Quantification of whooper swan damage to lotus habitats using high-resolution acoustic imaging sonar in Lake Izunuma, Japan

•We develop a method for investigating the status of lakes using 3D visual imaging.•The lotus density is semi-automatically calculated using 2D acoustic images.•The lake bottom hole is semi-automatically counted using 2D acoustic images.•Changing of the lotus density is related to the body length of whooper swans.
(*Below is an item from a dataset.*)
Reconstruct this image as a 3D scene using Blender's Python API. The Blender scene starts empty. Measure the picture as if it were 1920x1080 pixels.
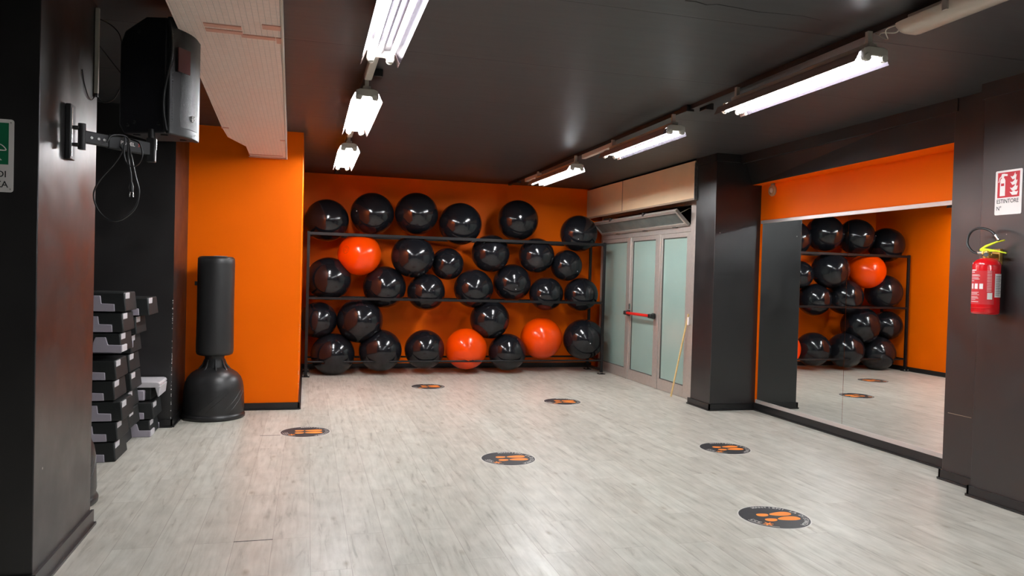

Conventional survey methods (e.g., surface surveys using optical video cameras and divers) have been widely used to detect aquatic plants and estimate their densities. However, these methods are affected by the transparency of water and observational skills of the divers and usually require considerable amounts of time for high-resolution sampling. We developed a new measurement system that combines a high-resolution acoustic imaging sonar, i.e., a Dual-frequency IDentification SONar (DIDSON) with a 1° concentrator lens, motion sensors, and GPS (global positioning system) receivers to quantify the underwater status and topography of a lake bottom effectively without the transparency of the water affecting the results. High-resolution spatial acoustic imaging was used for 3D visualization of the underwater status and bottom topography of a lake, and the numbers and depths of lotuses and bottom holes were estimated using the image processing program developed for this study. Our study revealed one specific aspect of the interaction between whooper swans foraging and the density of lotus (Nelumbo nucifera Gaertn.). The threshold water depth (approximately 1.3 m) between high- and low-density areas was related to the body length of whooper swans.